Lenin almsot immediately declared peace with Germany when he gained power. The subsequent Treaty of Brest-Litovsk was a disastrous agreement on the Russian side, while the Germans benefitted greatly from the treaty, winning large tracts of land and gaining the ability to focus all their energy on the western front. However, Lenin got the last laugh when he later repudiated the treaty.

7. Vengeance Be Mine

Lenin never forgot the cold execution of his brother, and many years later, he finally got the chance to take an even colder revenge against the royal family. The Tsar, his wife, their children, and their most loyal servants were taken into a basement. In a chaotic execution, they were shot or stabbed. Alexander had wanted to end the Tsars once and for all, and so Lenin granted his brother’s wish.

6. Woke Bae?

Surprisingly, Lenin was what some might call a feminist, in that he staunchly believed in the equality of men and women and acted to give women more freedom to divorce their husbands and be financially independent. During his time, the Zhenotdel was established by two feminist revolutionaries. This was an organization devoted to women’s affairs, pushing for higher education among women and making them aware of their rights in this new Communist nation.

5. Working Woman

As proof that he held women to an equal standard, Lenin’s wife, Nadezhda Krupskaya, wasn’t just a trophy on his arm. According to Leon Trotsky, Krupskaya was at the very center of all the goings on within the Russian Social Democratic Labor Party. She continued playing an active role during the time of the Soviet Government, being the person behind the new Russian education system. Krupskaya was the Deputy Minister of Education for ten years until her death in 1939.

4. Won by Blood

Lenin’s taste for violence to enforce his rule stemmed from brutal lessons he learned while he was involved in defying the Tsars. In January 1905, over 100,000 unarmed demonstrators marched to the Winter Palace to petition the Tsar. Their lack of weapons didn’t stop the powers that be from sending over 10,000 soldiers to open fire on the crowd. As a result, Lenin was convinced that extreme force was the only thing that would work, and it was a philosophy he never forgot.

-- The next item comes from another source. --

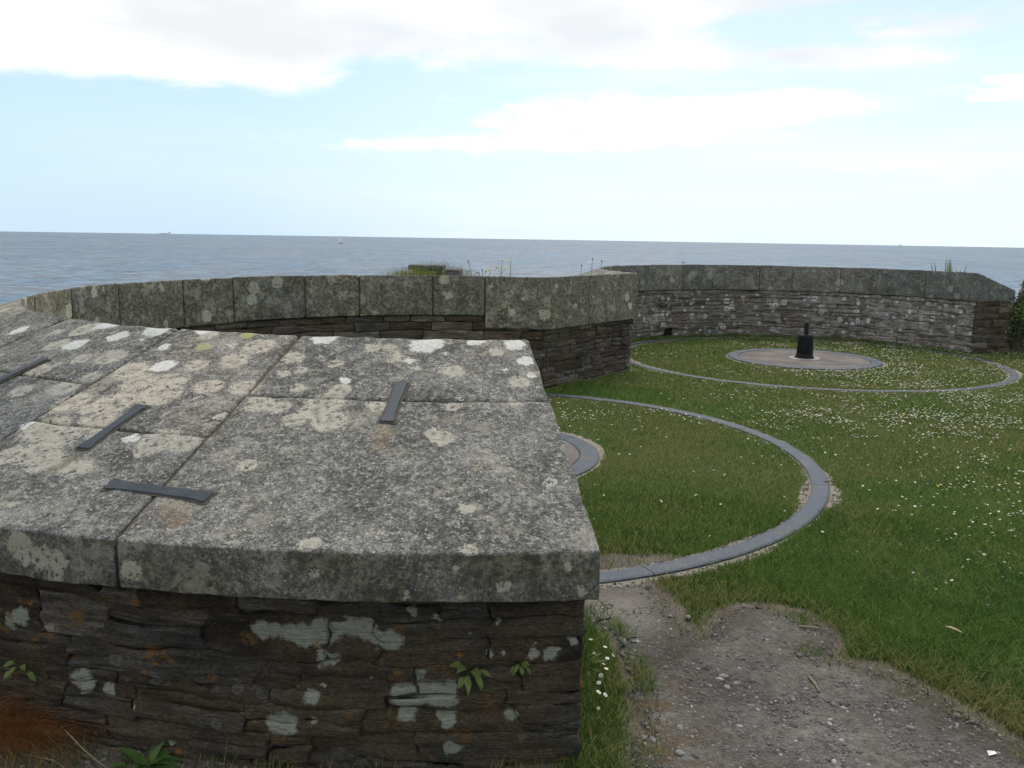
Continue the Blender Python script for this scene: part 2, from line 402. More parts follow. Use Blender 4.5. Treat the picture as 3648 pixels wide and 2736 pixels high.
def granite(name, near=False, far=False):
    m, T, b = newmat(name)
    g = T.new('ShaderNodeNewGeometry'); P = g.outputs['Position']
    nz = T.sep(g.outputs['Normal'])[2]
    oi = T.new('ShaderNodeObjectInfo').outputs['Random']
    n1 = T.noise(P, 5.0, 5, 0.68)
    n2 = T.noise(P, 170.0, 2, 0.7)
    n3 = T.noise(P, 34.0, 4, 0.72)
    n4 = T.noise(P, 80.0, 3, 0.7)
    base = T.ramp(n1, [(0.34, (0.060, 0.060, 0.060)), (0.50, (0.112, 0.111, 0.108)), (0.66, (0.185, 0.183, 0.178))])
    base = T.mix(T.ss(n3, 0.50, 0.62, 0.0, 0.65), base, (0.27, 0.266, 0.25))
    base = T.mix(T.ss(n3, 0.45, 0.36, 0.0, 0.6), base, (0.065, 0.066, 0.066))
    fd, fc = T.vor(P, 85.0)
    base = T.mix(T.m('MULTIPLY', T.ss(T.sep(fc)[0], 0.84, 0.88), T.ss(fd, 0.42, 0.28, 0.0, 0.6)), base, (0.40, 0.395, 0.38))
    gr = T.ramp(T.m('ADD', T.m('MULTIPLY', n2, 0.5), T.m('MULTIPLY', n4, 0.5)), [(0.38, (0.42, 0.42, 0.42)), (0.5, (1, 1, 1)), (0.60, (1.7, 1.7, 1.66))])
    base = T.mix(1.0, base, gr, 'MULTIPLY')
    # greenish growth on upright faces
    upright = T.ss(nz, 0.55, 0.25)
    ol = T.noise(P, 3.1, 5, 0.6)
    olc = T.mix(T.ss(T.noise(P, 28.0, 5, 0.7), 0.46, 0.60), (0.042, 0.042, 0.031), {'n': (0.135, 0.13, 0.088), 'f': (0.14, 0.138, 0.105), 'm': (0.19, 0.182, 0.125)}['n' if near else 'f' if far else 'm'])
    base = T.mix(T.m('MULTIPLY', upright, T.ss(ol, 0.34, 0.62, 0.25, 0.85 if near else 0.62 if not far else 0.45)), base, olc)
    Pw = warp(T, P, 24.0, 0.055, 80.0, 0.034)
    holes = T.ss(n3, 0.36, 0.47)
    if near:
        base = T.mix(T.m('MULTIPLY', T.ss(blobs(T, Pw, STAIN), 1.6, 0.2), 0.45), base, (0.19, 0.135, 0.075))
        bc = T.m('ADD', blobs(T, Pw, CREAM), T.m('MULTIPLY', T.m('SUBTRACT', n3, 0.5), 2.6))
        cm = T.m('MULTIPLY', T.ss(bc, 1.36, 1.18), T.m('MULTIPLY', holes, 0.9))
        tone = T.mix(T.ss(bc, 0.3, 1.1), T.mix(n3, (0.22, 0.21, 0.185), (0.44, 0.415, 0.37)), T.mix(n4, (0.33, 0.31, 0.272), (0.50, 0.47, 0.415)))
        base = T.mix(cm, base, tone)
        base = T.mix(T.m('MULTIPLY', T.ss(blobs(T, Pw, FACE), 1.08, 0.85), T.m('MULTIPLY', holes, 0.85)), base, (0.33, 0.33, 0.26))
        base = T.mix(T.ss(blobs(T, Pw, OLIVE), 1.25, 0.8, 0.0, 0.75), base, (0.31, 0.32, 0.15))
        base = T.mix(T.m('MULTIPLY', T.ss(T.m('ADD', blobs(T, Pw, WHITE), T.m('MULTIPLY', T.m('SUBTRACT', n3, 0.5), 0.9)), 1.32, 1.02), T.ss(n4, 0.30, 0.45, 0.6, 1.0)), base, T.mix(n4, (0.36, 0.37, 0.365), (0.66, 0.67, 0.655)))
    # broad lacy crusts, then scattered smaller growths
    lace = T.m('MULTIPLY', T.ss(T.noise(Pw, 6.5, 4, 0.7), 0.55, 0.60), holes)
    base = T.mix(T.m('MULTIPLY', lace, {'n': 0.34, 'f': 0.35, 'm': 0.5}['n' if near else 'f' if far else 'm']), base, (0.33, 0.315, 0.275))
    vd, vc = T.vor(Pw, 7.0 if near else 5.0)
    cr, cg, cb = T.sep(vc)
    rr = T.m('MULTIPLY', T.ss(cr, 0.50 if near else 0.36, 1.0), 0.40 if not near else 0.22)
    msk = T.m('MULTIPLY', T.ss(T.m('SUBTRACT', rr, vd), -0.02, 0.03), T.m('MULTIPLY', holes, 0.8))
    base = T.mix(msk, base, T.mix(cg, (0.34, 0.32, 0.26), (0.42, 0.42, 0.38)) if not far else (0.27, 0.27, 0.25))
    if far: base = T.mix(1.0, base, (1.25, 1.24, 1.24), 'MULTIPLY')
    if not near and not far: base = T.mix(1.0, base, (1.22, 1.2, 1.12), 'MULTIPLY')
    base = T.mix(1.0, base, T.ramp(oi, [(0, (0.82, 0.86, 0.86)), (1, (1.16, 1.12, 1.04))]), 'MULTIPLY')
    hgt = T.m('ADD', T.m('MULTIPLY', n2, 0.4), T.m('ADD', n4, T.m('MULTIPLY', n3, 1.2)))
    if near: hgt = T.m('ADD', hgt, T.m('MULTIPLY', cm, 0.25))
    finish(T, b, base, 0.92, 0.2, T.bump(hgt, 0.7, 0.012))
    return m
granite('granite_near', near=True); granite('granite'); granite('granite_far', far=True)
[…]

3. My Goodness, the Poor Children

In a strange contrast to the horrifying effects of the Red Terror, Lenin set up a state system of orphanages around the Soviet Union to ensure that children who lost their parents had somebody to care for them. Granted, some of those children may have lost parents to the Red Terror, so this might have to be counted as a mixed blessing.

2. If I Was a Dictator…

Interestingly, Lenin’s mother was actually of Jewish background. It’s debatable whether Lenin himself ever knew about this, as this kind of information would have been hidden in the very anti-Semitic Russia. One person who did find out was Lenin’s sister, Anna. After Lenin’s death, Anna petitioned Joseph Stalin to reveal the news of her family’s Jewish background, as she felt that it would do a lot to combat the anti-Semitism in Russia. Instead, Stalin suppressed the information, determined that it never be found out.

1. Give the People What They Want

If you’ve ever wanted to see Lenin for yourself, you’re more than able to do so. His body was embalmed and put on display, initially because of a decision to display his body for the traditional mourning period of 40 days. However, they kept it going after the body proved more popular to visit than they’d anticipated. As of 2018, Lenin’s corpse is still preserved and still on display at Red Square in Moscow. Feel free to go visit.